> [Given instruction] Scan the records below for the line with "Recreate this scene" and the line with "UNDER, SPOT, FIRST", and retype that range exactly, both ends included, pictures excepted.

> [Record excerpts]
┌──

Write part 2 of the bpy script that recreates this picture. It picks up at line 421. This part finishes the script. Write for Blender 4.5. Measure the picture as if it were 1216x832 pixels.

└──
┌──

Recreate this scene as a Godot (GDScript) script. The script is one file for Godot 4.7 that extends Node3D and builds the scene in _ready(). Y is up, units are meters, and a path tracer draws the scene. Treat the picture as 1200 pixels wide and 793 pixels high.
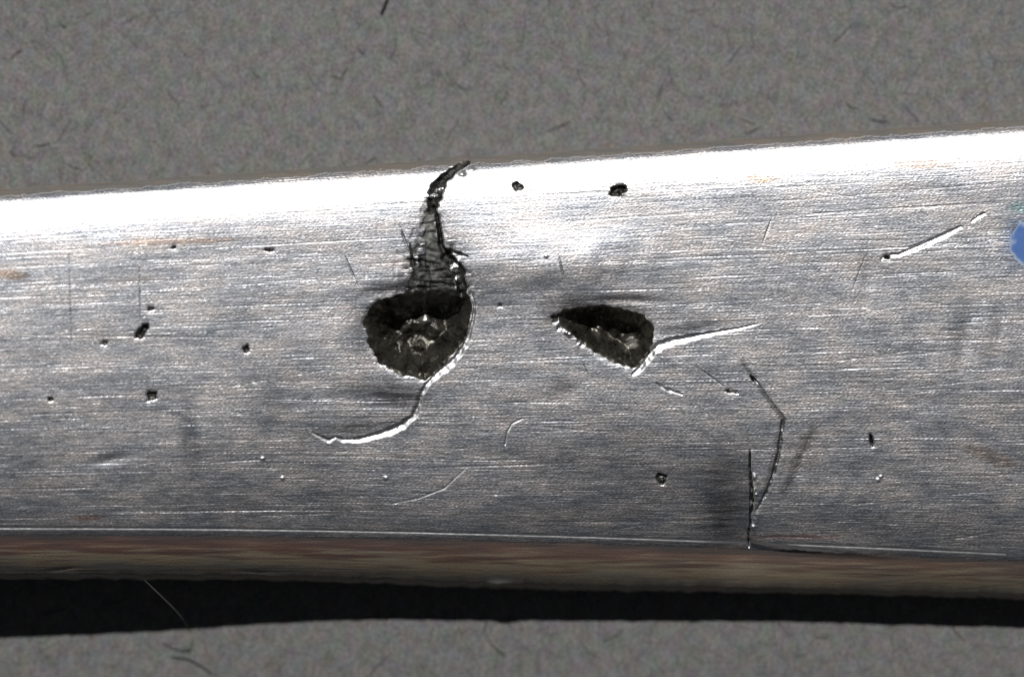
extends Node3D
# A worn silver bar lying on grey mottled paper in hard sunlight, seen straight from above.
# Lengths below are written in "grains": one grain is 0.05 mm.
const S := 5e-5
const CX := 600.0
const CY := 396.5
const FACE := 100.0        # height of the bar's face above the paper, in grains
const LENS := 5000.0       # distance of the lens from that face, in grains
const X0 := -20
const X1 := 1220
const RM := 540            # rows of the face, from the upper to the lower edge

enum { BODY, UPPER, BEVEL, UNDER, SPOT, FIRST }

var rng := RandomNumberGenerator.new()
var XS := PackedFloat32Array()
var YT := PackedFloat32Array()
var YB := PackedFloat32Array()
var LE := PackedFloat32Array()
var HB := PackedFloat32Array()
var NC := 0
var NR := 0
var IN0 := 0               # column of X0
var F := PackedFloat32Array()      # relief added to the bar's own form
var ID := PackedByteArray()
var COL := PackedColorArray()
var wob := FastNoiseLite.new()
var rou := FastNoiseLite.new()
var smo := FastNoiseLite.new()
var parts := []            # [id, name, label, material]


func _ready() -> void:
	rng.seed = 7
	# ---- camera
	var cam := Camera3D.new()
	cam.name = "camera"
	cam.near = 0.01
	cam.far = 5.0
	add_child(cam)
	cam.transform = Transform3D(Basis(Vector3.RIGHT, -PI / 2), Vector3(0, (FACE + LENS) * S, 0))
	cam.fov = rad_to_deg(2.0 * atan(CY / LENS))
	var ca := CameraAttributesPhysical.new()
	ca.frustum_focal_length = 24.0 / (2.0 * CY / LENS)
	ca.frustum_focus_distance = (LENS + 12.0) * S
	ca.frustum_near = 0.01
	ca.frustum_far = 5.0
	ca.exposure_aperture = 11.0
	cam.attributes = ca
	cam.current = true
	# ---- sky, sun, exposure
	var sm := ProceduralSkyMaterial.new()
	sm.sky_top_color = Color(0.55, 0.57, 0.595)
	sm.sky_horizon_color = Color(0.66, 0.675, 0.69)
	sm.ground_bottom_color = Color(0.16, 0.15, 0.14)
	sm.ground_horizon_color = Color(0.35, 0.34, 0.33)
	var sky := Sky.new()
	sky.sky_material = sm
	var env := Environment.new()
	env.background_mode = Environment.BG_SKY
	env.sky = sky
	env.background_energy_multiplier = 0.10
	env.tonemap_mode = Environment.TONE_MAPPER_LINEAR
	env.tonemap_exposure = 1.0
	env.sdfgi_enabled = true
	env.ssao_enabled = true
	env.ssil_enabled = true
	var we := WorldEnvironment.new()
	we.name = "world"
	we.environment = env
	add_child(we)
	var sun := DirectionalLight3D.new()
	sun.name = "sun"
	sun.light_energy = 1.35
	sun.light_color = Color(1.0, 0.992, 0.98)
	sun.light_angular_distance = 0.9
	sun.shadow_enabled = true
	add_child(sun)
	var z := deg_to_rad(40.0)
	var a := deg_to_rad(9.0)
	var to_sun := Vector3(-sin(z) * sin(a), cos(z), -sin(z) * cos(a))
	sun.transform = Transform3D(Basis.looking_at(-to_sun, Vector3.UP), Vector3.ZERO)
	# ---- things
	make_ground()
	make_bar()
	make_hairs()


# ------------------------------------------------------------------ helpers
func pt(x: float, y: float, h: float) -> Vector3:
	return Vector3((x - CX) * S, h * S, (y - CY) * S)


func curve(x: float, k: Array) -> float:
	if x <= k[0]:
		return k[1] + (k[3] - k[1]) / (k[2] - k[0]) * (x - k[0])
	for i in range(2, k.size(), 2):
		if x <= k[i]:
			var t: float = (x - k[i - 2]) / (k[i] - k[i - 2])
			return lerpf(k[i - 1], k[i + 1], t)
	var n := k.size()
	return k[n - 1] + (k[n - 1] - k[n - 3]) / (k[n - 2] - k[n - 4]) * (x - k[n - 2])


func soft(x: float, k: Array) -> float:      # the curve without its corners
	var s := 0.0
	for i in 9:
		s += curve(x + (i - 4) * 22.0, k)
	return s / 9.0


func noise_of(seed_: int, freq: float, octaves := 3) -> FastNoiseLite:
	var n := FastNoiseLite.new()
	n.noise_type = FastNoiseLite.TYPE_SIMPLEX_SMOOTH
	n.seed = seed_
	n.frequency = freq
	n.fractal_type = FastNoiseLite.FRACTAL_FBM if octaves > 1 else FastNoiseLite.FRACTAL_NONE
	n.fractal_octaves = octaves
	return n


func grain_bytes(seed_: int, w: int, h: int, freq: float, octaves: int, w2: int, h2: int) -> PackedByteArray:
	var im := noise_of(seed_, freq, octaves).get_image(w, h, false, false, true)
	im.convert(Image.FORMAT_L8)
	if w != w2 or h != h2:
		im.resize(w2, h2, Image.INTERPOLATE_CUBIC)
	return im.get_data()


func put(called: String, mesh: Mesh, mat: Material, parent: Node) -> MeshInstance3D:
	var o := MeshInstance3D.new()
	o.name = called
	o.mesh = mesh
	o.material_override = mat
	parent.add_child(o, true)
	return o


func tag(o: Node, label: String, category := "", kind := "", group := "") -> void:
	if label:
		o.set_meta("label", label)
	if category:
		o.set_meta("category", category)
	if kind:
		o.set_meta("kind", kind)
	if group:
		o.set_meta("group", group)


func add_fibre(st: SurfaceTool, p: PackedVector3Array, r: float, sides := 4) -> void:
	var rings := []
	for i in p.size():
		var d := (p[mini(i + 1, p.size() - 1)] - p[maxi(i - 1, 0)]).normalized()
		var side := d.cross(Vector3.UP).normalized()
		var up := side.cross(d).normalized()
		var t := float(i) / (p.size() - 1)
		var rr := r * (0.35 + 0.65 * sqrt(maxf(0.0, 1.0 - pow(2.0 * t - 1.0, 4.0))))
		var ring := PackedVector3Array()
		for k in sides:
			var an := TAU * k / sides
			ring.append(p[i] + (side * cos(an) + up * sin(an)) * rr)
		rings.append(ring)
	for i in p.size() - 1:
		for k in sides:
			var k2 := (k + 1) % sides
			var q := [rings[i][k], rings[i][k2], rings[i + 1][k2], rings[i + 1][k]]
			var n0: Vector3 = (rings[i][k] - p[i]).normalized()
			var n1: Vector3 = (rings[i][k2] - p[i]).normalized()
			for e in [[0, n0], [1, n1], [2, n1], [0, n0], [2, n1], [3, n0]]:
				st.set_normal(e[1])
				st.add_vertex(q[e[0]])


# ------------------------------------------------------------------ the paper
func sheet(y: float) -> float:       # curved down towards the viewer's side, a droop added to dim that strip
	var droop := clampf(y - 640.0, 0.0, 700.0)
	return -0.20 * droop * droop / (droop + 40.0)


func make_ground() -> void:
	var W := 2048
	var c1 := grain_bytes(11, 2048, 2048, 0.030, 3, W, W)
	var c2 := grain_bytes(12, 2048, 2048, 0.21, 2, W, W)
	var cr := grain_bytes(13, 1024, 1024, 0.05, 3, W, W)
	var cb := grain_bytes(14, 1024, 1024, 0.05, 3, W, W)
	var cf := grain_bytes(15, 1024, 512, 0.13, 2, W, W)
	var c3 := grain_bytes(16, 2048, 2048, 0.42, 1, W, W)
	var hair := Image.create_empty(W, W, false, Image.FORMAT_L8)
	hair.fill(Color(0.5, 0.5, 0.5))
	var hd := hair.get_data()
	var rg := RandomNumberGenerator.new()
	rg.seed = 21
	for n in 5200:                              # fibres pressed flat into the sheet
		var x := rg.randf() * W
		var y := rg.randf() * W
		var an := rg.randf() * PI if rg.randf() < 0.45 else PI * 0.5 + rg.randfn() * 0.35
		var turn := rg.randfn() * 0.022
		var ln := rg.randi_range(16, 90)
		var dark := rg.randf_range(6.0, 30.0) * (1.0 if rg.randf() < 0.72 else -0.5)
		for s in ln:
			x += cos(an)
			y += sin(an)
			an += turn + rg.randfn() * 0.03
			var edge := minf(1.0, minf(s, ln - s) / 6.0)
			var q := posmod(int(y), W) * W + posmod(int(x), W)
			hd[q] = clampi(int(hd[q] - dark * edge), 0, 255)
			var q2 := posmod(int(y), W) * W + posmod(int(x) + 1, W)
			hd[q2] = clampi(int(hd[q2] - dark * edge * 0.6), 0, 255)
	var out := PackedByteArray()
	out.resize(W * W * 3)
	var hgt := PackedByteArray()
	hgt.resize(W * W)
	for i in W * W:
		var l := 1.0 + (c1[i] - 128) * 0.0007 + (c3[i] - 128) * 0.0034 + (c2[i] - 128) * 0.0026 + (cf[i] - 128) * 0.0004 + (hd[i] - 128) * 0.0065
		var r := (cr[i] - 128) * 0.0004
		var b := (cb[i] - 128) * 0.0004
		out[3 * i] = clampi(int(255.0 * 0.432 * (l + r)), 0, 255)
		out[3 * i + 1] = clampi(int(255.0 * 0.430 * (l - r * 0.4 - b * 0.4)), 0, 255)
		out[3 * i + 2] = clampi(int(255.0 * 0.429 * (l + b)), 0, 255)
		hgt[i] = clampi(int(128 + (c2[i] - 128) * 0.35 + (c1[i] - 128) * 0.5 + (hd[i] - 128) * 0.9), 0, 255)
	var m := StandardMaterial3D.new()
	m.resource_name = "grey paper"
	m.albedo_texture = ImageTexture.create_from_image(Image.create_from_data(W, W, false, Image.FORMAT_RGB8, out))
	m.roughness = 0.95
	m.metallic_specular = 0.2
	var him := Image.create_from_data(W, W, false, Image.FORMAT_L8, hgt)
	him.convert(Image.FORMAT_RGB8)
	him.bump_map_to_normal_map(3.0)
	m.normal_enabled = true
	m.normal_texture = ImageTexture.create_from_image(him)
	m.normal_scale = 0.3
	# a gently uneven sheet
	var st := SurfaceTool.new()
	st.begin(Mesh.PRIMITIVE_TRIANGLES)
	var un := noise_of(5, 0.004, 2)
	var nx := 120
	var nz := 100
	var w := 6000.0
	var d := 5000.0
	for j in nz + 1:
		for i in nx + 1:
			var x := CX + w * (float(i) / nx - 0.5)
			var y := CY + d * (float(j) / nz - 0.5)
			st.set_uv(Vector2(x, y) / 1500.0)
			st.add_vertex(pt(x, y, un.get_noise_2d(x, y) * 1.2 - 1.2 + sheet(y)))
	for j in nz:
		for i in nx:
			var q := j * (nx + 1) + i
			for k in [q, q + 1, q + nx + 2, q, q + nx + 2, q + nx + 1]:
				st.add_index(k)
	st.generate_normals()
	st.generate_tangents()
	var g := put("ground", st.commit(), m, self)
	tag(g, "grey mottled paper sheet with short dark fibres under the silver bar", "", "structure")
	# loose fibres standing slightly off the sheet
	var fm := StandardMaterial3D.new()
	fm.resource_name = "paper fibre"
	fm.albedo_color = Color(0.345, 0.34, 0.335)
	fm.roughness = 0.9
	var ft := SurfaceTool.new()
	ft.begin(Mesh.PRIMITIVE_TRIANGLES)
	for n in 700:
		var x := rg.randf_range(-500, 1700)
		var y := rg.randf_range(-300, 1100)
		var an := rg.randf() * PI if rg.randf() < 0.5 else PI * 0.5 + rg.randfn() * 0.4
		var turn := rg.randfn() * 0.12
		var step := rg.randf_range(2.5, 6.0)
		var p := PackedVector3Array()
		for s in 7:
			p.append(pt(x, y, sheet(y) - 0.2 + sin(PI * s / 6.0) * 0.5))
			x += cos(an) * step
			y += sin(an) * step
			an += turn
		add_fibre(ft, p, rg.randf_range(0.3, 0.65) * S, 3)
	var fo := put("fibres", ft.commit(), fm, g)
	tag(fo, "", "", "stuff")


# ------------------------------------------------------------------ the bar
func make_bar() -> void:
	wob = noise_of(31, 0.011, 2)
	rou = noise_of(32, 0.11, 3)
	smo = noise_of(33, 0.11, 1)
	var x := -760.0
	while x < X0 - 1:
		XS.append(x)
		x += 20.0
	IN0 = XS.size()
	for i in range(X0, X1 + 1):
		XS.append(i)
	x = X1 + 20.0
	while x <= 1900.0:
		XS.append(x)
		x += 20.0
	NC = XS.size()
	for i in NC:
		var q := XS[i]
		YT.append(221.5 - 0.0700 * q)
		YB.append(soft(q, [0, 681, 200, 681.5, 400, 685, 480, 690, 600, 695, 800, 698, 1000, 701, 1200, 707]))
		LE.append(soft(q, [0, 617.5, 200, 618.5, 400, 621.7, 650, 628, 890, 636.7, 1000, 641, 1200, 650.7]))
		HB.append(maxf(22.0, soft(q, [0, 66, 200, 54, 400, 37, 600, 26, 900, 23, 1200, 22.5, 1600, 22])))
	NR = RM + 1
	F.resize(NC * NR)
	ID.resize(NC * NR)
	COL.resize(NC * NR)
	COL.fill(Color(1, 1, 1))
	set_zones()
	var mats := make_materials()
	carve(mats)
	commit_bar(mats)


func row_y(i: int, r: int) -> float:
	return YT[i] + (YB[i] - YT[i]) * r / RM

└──

> [Exercise result]
Recreate this scene as a Godot (GDScript) script. The script is one file for Godot 4.7 that extends Node3D and builds the scene in _ready(). Y is up, units are meters, and a path tracer draws the scene. Treat the picture as 1200 pixels wide and 793 pixels high.
extends Node3D
# A worn silver bar lying on grey mottled paper in hard sunlight, seen straight from above.
# Lengths below are written in "grains": one grain is 0.05 mm.
const S := 5e-5
const CX := 600.0
const CY := 396.5
const FACE := 100.0        # height of the bar's face above the paper, in grains
const LENS := 5000.0       # distance of the lens from that face, in grains
const X0 := -20
const X1 := 1220
const RM := 540            # rows of the face, from the upper to the lower edge

enum { BODY, UPPER, BEVEL, UNDER, SPOT, FIRST }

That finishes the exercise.